Posted Feb 3, 2026 14:21 UTC (Tue) by daroc (editor, #160859) [Link] (2 responses)

I had that same thought while reviewing the article! Jon's take was that if the system has already ended up in a state where it can't free even a single page of memory in order to make several more available, the situation is already probably pretty dire.

In practice, if the system has swap configured, it's going to want to swap out some pages of memory before it tries unloading file-backed pages that are currently in use; therefore, if this mechanism does need another page urgently, it can bump a file-backed page, finish swapping out the anonymous pages, and then let the file-backed page get faulted back in.

Where is the decision to allocate a swap table made?

Posted Feb 3, 2026 16:04 UTC (Tue) by farnz (subscriber, #17727) [Link] (1 responses)

Do you know where the decision to allocate the table is made?

I'm wondering if the kernel is able to promise that it starts swapping (if there's swap configured) before it's down to its last clean or free page - so that it never actually gets into the situation where it can't allocate a page of physical memory to allow it to free up more by swapping, because in the worst case, it can do the file-backed page dance you describe.

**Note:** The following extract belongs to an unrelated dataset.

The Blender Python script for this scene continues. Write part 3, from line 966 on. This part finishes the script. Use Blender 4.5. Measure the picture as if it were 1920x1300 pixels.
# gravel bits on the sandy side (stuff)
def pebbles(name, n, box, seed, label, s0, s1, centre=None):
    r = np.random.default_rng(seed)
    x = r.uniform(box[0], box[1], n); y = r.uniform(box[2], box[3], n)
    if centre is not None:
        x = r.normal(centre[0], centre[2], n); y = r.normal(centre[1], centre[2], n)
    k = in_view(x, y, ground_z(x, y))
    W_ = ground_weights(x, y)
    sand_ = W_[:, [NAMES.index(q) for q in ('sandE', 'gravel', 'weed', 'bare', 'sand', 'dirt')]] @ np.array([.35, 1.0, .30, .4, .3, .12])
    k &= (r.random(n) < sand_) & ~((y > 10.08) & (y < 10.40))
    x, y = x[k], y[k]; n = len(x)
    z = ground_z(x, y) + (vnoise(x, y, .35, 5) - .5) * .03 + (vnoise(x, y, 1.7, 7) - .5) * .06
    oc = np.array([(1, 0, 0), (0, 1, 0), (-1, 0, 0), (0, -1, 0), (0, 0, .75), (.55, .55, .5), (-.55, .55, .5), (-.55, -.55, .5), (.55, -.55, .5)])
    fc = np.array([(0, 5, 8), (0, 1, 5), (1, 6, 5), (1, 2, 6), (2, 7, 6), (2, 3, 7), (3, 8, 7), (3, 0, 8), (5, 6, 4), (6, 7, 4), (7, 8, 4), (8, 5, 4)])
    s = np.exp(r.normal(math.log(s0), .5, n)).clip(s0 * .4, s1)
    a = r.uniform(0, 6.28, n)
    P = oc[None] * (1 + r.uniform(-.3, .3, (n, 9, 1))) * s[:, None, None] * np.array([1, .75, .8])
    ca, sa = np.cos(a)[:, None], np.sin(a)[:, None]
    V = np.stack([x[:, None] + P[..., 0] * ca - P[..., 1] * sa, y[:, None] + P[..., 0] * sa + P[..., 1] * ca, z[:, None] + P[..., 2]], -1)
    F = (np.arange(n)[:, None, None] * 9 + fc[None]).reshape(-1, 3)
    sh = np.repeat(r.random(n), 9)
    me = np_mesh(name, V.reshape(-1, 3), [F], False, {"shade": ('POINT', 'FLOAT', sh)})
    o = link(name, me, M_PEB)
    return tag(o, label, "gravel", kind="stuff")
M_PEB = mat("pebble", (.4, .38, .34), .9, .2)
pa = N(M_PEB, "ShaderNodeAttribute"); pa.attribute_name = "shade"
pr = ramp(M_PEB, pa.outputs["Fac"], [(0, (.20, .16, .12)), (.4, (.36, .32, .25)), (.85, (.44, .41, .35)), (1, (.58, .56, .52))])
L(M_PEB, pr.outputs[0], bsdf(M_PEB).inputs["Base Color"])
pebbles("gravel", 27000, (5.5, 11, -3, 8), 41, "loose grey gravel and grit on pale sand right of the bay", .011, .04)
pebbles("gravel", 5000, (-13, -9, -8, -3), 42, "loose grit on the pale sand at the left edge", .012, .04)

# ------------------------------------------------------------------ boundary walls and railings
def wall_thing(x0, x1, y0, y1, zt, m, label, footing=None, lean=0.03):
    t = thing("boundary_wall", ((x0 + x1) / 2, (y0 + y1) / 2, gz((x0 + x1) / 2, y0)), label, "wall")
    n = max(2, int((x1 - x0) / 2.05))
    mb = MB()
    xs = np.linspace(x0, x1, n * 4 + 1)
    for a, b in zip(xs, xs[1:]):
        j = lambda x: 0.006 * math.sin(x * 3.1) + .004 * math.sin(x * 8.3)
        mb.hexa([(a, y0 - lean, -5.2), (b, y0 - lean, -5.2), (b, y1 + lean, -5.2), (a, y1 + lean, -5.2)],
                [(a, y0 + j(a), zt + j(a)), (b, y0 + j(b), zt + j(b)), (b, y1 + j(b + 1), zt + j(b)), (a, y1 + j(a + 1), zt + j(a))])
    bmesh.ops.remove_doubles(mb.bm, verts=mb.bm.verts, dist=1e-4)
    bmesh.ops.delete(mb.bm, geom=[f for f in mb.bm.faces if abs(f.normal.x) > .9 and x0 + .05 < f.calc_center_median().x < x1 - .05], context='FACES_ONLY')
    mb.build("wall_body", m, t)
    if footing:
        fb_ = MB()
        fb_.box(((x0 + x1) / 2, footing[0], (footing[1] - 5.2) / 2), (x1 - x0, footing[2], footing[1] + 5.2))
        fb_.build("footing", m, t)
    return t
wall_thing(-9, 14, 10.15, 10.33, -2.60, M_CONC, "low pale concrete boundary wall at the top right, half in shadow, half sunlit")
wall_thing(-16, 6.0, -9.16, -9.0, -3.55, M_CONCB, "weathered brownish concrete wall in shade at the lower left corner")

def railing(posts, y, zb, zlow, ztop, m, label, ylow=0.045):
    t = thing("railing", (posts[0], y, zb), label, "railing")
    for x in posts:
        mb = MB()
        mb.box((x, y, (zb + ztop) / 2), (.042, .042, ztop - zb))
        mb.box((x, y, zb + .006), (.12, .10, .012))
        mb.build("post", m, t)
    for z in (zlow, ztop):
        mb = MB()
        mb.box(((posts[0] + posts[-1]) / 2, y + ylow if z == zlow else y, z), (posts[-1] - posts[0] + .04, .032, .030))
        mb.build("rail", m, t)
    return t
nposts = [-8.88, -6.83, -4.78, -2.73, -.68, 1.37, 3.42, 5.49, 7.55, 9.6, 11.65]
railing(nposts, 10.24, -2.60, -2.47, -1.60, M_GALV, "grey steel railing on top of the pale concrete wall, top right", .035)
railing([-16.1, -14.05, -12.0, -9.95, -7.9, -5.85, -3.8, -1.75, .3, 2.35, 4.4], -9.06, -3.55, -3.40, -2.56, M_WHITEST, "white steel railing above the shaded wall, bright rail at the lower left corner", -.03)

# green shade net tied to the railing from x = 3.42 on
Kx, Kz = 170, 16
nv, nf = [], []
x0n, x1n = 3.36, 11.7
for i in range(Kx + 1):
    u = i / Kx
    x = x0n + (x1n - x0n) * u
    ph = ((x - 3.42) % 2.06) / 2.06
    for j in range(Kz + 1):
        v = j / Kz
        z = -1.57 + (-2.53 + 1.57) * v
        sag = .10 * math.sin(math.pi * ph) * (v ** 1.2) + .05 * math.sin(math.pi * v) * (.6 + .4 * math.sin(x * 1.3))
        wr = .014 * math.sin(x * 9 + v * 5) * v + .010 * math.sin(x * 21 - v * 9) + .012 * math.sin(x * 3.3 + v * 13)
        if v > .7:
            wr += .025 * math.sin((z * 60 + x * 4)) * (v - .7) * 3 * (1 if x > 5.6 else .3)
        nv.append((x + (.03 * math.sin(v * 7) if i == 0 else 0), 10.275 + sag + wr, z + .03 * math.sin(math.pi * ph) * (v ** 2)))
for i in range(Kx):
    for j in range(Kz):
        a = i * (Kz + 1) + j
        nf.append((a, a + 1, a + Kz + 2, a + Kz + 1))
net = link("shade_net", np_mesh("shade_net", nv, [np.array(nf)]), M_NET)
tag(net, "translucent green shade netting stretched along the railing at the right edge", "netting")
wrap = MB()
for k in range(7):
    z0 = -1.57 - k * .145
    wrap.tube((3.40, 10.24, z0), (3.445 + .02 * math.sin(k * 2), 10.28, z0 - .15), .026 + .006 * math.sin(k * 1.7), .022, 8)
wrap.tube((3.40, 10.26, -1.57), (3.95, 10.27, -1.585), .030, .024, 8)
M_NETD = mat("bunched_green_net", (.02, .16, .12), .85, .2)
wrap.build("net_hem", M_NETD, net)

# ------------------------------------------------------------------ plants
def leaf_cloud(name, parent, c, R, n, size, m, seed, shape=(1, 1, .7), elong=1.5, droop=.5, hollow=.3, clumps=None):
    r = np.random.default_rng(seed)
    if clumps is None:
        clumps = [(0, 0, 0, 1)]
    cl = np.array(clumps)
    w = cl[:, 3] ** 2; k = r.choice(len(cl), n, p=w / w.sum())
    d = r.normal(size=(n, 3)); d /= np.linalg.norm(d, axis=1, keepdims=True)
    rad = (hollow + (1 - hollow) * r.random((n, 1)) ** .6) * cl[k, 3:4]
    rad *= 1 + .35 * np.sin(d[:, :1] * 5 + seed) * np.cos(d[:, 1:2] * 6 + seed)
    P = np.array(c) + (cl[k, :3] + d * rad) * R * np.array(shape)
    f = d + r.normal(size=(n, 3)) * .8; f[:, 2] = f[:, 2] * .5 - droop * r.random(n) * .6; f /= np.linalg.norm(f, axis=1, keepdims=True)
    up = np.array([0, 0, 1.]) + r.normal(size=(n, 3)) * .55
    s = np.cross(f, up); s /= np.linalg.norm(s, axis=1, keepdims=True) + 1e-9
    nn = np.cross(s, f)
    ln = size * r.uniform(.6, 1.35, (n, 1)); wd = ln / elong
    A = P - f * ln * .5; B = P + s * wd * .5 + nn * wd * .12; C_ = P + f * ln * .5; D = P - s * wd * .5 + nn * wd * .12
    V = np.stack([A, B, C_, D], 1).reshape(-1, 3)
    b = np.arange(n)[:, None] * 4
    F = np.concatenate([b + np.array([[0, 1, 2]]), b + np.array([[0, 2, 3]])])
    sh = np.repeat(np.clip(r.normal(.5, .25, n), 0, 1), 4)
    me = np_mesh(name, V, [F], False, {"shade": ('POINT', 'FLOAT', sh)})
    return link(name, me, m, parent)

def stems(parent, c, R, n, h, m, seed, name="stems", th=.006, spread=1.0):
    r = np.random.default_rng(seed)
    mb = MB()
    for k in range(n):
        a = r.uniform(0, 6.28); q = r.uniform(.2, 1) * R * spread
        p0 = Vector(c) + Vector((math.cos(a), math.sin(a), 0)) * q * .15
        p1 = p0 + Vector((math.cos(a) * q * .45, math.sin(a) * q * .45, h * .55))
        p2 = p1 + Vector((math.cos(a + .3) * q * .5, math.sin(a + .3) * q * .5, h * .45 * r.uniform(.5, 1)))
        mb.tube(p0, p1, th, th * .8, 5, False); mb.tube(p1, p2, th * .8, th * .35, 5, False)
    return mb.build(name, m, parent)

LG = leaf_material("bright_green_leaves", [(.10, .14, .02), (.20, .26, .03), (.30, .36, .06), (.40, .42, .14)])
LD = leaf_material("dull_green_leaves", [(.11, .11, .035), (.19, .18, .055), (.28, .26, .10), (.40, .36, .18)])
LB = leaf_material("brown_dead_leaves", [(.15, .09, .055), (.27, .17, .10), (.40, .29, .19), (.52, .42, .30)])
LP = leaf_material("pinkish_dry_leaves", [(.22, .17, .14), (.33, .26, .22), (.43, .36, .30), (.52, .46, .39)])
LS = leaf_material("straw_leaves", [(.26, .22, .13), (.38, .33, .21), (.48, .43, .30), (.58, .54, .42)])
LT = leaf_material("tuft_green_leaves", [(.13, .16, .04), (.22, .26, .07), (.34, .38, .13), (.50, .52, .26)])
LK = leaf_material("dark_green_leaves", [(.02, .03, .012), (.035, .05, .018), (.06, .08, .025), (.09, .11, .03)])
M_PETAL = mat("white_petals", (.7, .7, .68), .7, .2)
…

Where is the decision to allocate a swap table made?

Posted Feb 3, 2026 17:13 UTC (Tue) by corbet (editor, #1) [Link]

The kernel will start reclaim long before it gets to that last free page. There are watermark levels that it tries to never go below.

Dynamic allocation

Posted Feb 3, 2026 23:24 UTC (Tue) by iabervon (subscriber, #722) [Link]

The kernel generally needs some memory available in order to tell a storage device to write something (even if the something to write is already in place and it's just writing out a dirty file-backed page in cache so that it can free it), so it's got memory reserved for that sort of thing. Presumably, resizing the array gets access to this reserved memory as well, so that it can expand some and swap out more than that so that the memory reservation is restored.